Richard Bray is a petroleum geologist with 20 years experience. Since graduating from the University of Hull, England, with a BSc (Hons.) degree in geology, he has worked internationally with a number of service and consulting organizations. In latter years he has worked closely with Geotrack International, specializing in the application of AFTA and thermal history reconstruction methods to source rock maturity and basin modeling problems. He is associate geoscientist with Exploration Consultants Ltd., involved in the management of regional basin evaluation and hydrocarbon exploration studies.

Steve Lawrence is principal geological consultant with ECL Ltd. He is widely experienced in management of exploration projects ranging from regional appraisal of exploration potential to prospect generation and evaluation. He specializes in integrated basin analysis techniques and modeling of basin development in the context of regional structure and plate tectonics and has pioneered "cross-over" techniques between the hydrocarbon and mineral exploration industries. Before joining ECL in 1978 he worked as operations and exploration geologist for Amoco U.K. and Cluff Oil Ltd. He graduated from the University of London with a BSc (Hons.) degree in geology.

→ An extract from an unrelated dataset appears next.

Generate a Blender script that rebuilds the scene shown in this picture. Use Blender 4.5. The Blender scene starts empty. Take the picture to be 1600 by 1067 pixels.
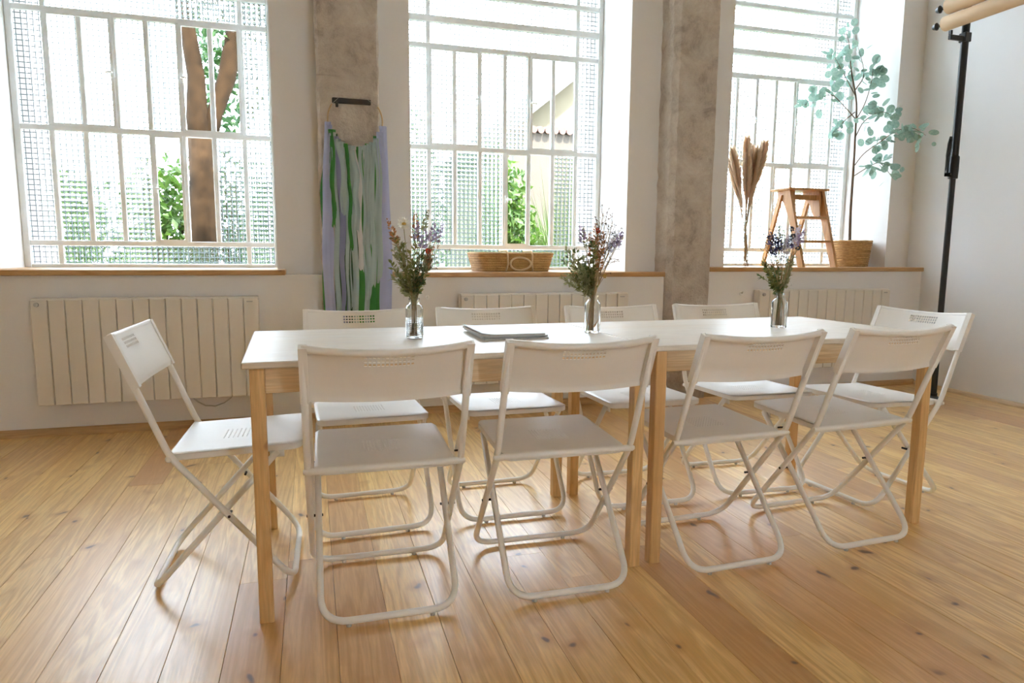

Dr. Roger Swart is a petroleum explorationist and technical manager with Namcor responsible for overseeing the technical aspects of Namcor's role in hydrocarbon exploration and development. Before joining Namcor he worked 12 years for the Geological Survey of Namibia, where he did extensive field work and was awarded a PhD degree for a study of Neoproterozoic turbidites in 1991. He is a graduate of Rhodes University, Grahamstown, South Africa.